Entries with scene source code
──────────────────────────────
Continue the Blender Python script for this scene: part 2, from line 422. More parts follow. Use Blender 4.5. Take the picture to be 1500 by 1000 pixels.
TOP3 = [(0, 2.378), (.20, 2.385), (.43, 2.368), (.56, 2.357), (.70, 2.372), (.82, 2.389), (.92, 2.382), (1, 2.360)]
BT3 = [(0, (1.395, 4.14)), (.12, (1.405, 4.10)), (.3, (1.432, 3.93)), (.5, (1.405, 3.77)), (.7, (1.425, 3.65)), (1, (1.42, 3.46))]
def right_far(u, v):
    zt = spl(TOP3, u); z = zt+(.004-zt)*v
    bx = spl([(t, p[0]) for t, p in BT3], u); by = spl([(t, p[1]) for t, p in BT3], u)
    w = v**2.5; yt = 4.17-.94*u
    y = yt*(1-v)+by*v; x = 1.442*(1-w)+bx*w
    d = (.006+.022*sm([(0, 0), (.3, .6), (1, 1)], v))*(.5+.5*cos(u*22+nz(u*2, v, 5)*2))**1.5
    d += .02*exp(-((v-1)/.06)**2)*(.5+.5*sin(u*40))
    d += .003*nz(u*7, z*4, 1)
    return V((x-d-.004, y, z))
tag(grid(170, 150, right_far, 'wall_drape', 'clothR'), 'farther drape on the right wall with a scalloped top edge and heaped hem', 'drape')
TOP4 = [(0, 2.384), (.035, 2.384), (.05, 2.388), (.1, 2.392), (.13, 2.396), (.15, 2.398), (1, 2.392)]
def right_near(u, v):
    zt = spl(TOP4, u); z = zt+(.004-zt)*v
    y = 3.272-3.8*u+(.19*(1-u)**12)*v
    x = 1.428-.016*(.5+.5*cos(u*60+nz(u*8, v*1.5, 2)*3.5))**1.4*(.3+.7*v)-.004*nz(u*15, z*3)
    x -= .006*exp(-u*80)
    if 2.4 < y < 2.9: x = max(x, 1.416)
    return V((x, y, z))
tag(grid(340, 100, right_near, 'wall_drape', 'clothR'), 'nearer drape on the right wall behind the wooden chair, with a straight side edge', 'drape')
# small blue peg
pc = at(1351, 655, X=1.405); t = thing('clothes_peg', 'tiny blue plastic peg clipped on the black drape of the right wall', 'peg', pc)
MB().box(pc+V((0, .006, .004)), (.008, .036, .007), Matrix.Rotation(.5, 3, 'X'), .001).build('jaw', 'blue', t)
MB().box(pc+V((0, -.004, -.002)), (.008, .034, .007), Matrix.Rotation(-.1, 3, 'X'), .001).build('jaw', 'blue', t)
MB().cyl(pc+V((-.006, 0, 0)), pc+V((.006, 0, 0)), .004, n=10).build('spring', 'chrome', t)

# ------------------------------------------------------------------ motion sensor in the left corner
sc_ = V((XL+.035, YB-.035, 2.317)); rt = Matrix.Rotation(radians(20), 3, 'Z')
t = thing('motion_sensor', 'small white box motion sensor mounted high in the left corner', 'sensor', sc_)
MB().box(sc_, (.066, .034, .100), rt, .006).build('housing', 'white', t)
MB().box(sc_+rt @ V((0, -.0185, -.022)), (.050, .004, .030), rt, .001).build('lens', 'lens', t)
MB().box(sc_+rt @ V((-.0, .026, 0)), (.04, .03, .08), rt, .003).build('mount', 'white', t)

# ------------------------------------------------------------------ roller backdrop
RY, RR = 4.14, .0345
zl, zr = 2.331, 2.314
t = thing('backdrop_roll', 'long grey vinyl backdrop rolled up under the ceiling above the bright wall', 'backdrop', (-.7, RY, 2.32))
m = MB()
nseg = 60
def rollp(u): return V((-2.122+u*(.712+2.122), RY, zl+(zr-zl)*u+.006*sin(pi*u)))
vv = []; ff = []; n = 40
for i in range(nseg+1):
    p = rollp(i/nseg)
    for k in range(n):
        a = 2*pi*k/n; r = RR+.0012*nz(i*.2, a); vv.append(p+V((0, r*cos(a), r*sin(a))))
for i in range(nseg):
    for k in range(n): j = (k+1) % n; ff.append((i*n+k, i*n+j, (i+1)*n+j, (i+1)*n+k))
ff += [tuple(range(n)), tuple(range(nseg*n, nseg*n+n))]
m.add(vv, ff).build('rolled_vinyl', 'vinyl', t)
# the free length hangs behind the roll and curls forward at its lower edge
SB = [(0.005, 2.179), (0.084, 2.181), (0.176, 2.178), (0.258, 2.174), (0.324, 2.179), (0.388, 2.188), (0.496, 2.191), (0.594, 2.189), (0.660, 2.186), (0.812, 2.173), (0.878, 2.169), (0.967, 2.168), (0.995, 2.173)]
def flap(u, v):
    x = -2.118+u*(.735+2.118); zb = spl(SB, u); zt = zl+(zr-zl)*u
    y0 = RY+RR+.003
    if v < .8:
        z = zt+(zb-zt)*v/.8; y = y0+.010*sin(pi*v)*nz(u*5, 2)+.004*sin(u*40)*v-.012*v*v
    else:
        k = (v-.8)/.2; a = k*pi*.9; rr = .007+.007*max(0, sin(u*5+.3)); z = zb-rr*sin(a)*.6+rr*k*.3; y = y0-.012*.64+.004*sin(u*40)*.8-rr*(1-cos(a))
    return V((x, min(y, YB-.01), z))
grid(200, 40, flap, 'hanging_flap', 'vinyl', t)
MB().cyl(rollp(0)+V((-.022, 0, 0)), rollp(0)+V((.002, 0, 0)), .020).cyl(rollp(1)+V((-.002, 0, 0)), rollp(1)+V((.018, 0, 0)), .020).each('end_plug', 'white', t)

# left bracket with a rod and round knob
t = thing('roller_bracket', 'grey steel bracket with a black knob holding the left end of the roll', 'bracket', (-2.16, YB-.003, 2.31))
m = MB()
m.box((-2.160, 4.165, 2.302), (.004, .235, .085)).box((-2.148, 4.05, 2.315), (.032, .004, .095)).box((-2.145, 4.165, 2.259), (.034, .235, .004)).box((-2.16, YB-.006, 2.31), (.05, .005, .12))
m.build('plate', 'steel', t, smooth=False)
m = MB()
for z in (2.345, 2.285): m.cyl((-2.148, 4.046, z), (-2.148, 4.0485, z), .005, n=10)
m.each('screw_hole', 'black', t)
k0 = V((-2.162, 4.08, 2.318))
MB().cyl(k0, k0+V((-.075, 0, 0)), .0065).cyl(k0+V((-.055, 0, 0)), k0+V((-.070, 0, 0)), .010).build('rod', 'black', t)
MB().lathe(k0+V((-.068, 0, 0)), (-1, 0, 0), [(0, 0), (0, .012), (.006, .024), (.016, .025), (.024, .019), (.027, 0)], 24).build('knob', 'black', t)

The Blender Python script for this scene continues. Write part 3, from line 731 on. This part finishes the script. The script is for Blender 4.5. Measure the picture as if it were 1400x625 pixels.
──────────────────────────────
What needs to be done: Go through the records and print each one exactly.

Final result:
Continue the Blender Python script for this scene: part 2, from line 422. More parts follow. Use Blender 4.5. Take the picture to be 1500 by 1000 pixels.
TOP3 = [(0, 2.378), (.20, 2.385), (.43, 2.368), (.56, 2.357), (.70, 2.372), (.82, 2.389), (.92, 2.382), (1, 2.360)]
BT3 = [(0, (1.395, 4.14)), (.12, (1.405, 4.10)), (.3, (1.432, 3.93)), (.5, (1.405, 3.77)), (.7, (1.425, 3.65)), (1, (1.42, 3.46))]
def right_far(u, v):
    zt = spl(TOP3, u); z = zt+(.004-zt)*v
    bx = spl([(t, p[0]) for t, p in BT3], u); by = spl([(t, p[1]) for t, p in BT3], u)
    w = v**2.5; yt = 4.17-.94*u
    y = yt*(1-v)+by*v; x = 1.442*(1-w)+bx*w
    d = (.006+.022*sm([(0, 0), (.3, .6), (1, 1)], v))*(.5+.5*cos(u*22+nz(u*2, v, 5)*2))**1.5
    d += .02*exp(-((v-1)/.06)**2)*(.5+.5*sin(u*40))
    d += .003*nz(u*7, z*4, 1)
    return V((x-d-.004, y, z))
tag(grid(170, 150, right_far, 'wall_drape', 'clothR'), 'farther drape on the right wall with a scalloped top edge and heaped hem', 'drape')
TOP4 = [(0, 2.384), (.035, 2.384), (.05, 2.388), (.1, 2.392), (.13, 2.396), (.15, 2.398), (1, 2.392)]
def right_near(u, v):
    zt = spl(TOP4, u); z = zt+(.004-zt)*v
    y = 3.272-3.8*u+(.19*(1-u)**12)*v
    x = 1.428-.016*(.5+.5*cos(u*60+nz(u*8, v*1.5, 2)*3.5))**1.4*(.3+.7*v)-.004*nz(u*15, z*3)
    x -= .006*exp(-u*80)
    if 2.4 < y < 2.9: x = max(x, 1.416)
    return V((x, y, z))
tag(grid(340, 100, right_near, 'wall_drape', 'clothR'), 'nearer drape on the right wall behind the wooden chair, with a straight side edge', 'drape')
# small blue peg
pc = at(1351, 655, X=1.405); t = thing('clothes_peg', 'tiny blue plastic peg clipped on the black drape of the right wall', 'peg', pc)
MB().box(pc+V((0, .006, .004)), (.008, .036, .007), Matrix.Rotation(.5, 3, 'X'), .001).build('jaw', 'blue', t)
MB().box(pc+V((0, -.004, -.002)), (.008, .034, .007), Matrix.Rotation(-.1, 3, 'X'), .001).build('jaw', 'blue', t)
MB().cyl(pc+V((-.006, 0, 0)), pc+V((.006, 0, 0)), .004, n=10).build('spring', 'chrome', t)

# ------------------------------------------------------------------ motion sensor in the left corner
sc_ = V((XL+.035, YB-.035, 2.317)); rt = Matrix.Rotation(radians(20), 3, 'Z')
t = thing('motion_sensor', 'small white box motion sensor mounted high in the left corner', 'sensor', sc_)
MB().box(sc_, (.066, .034, .100), rt, .006).build('housing', 'white', t)
MB().box(sc_+rt @ V((0, -.0185, -.022)), (.050, .004, .030), rt, .001).build('lens', 'lens', t)
MB().box(sc_+rt @ V((-.0, .026, 0)), (.04, .03, .08), rt, .003).build('mount', 'white', t)

# ------------------------------------------------------------------ roller backdrop
RY, RR = 4.14, .0345
zl, zr = 2.331, 2.314
t = thing('backdrop_roll', 'long grey vinyl backdrop rolled up under the ceiling above the bright wall', 'backdrop', (-.7, RY, 2.32))
m = MB()
nseg = 60
def rollp(u): return V((-2.122+u*(.712+2.122), RY, zl+(zr-zl)*u+.006*sin(pi*u)))
vv = []; ff = []; n = 40
for i in range(nseg+1):
    p = rollp(i/nseg)
    for k in range(n):
        a = 2*pi*k/n; r = RR+.0012*nz(i*.2, a); vv.append(p+V((0, r*cos(a), r*sin(a))))
for i in range(nseg):
    for k in range(n): j = (k+1) % n; ff.append((i*n+k, i*n+j, (i+1)*n+j, (i+1)*n+k))
ff += [tuple(range(n)), tuple(range(nseg*n, nseg*n+n))]
m.add(vv, ff).build('rolled_vinyl', 'vinyl', t)
# the free length hangs behind the roll and curls forward at its lower edge
SB = [(0.005, 2.179), (0.084, 2.181), (0.176, 2.178), (0.258, 2.174), (0.324, 2.179), (0.388, 2.188), (0.496, 2.191), (0.594, 2.189), (0.660, 2.186), (0.812, 2.173), (0.878, 2.169), (0.967, 2.168), (0.995, 2.173)]
def flap(u, v):
    x = -2.118+u*(.735+2.118); zb = spl(SB, u); zt = zl+(zr-zl)*u
    y0 = RY+RR+.003
    if v < .8:
        z = zt+(zb-zt)*v/.8; y = y0+.010*sin(pi*v)*nz(u*5, 2)+.004*sin(u*40)*v-.012*v*v
    else:
        k = (v-.8)/.2; a = k*pi*.9; rr = .007+.007*max(0, sin(u*5+.3)); z = zb-rr*sin(a)*.6+rr*k*.3; y = y0-.012*.64+.004*sin(u*40)*.8-rr*(1-cos(a))
    return V((x, min(y, YB-.01), z))
grid(200, 40, flap, 'hanging_flap', 'vinyl', t)
MB().cyl(rollp(0)+V((-.022, 0, 0)), rollp(0)+V((.002, 0, 0)), .020).cyl(rollp(1)+V((-.002, 0, 0)), rollp(1)+V((.018, 0, 0)), .020).each('end_plug', 'white', t)

# left bracket with a rod and round knob
t = thing('roller_bracket', 'grey steel bracket with a black knob holding the left end of the roll', 'bracket', (-2.16, YB-.003, 2.31))
m = MB()
m.box((-2.160, 4.165, 2.302), (.004, .235, .085)).box((-2.148, 4.05, 2.315), (.032, .004, .095)).box((-2.145, 4.165, 2.259), (.034, .235, .004)).box((-2.16, YB-.006, 2.31), (.05, .005, .12))
m.build('plate', 'steel', t, smooth=False)
m = MB()
for z in (2.345, 2.285): m.cyl((-2.148, 4.046, z), (-2.148, 4.0485, z), .005, n=10)
m.each('screw_hole', 'black', t)
k0 = V((-2.162, 4.08, 2.318))
MB().cyl(k0, k0+V((-.075, 0, 0)), .0065).cyl(k0+V((-.055, 0, 0)), k0+V((-.070, 0, 0)), .010).build('rod', 'black', t)
MB().lathe(k0+V((-.068, 0, 0)), (-1, 0, 0), [(0, 0), (0, .012), (.006, .024), (.016, .025), (.024, .019), (.027, 0)], 24).build('knob', 'black', t)

The Blender Python script for this scene continues. Write part 3, from line 731 on. This part finishes the script. The script is for Blender 4.5. Measure the picture as if it were 1400x625 pixels.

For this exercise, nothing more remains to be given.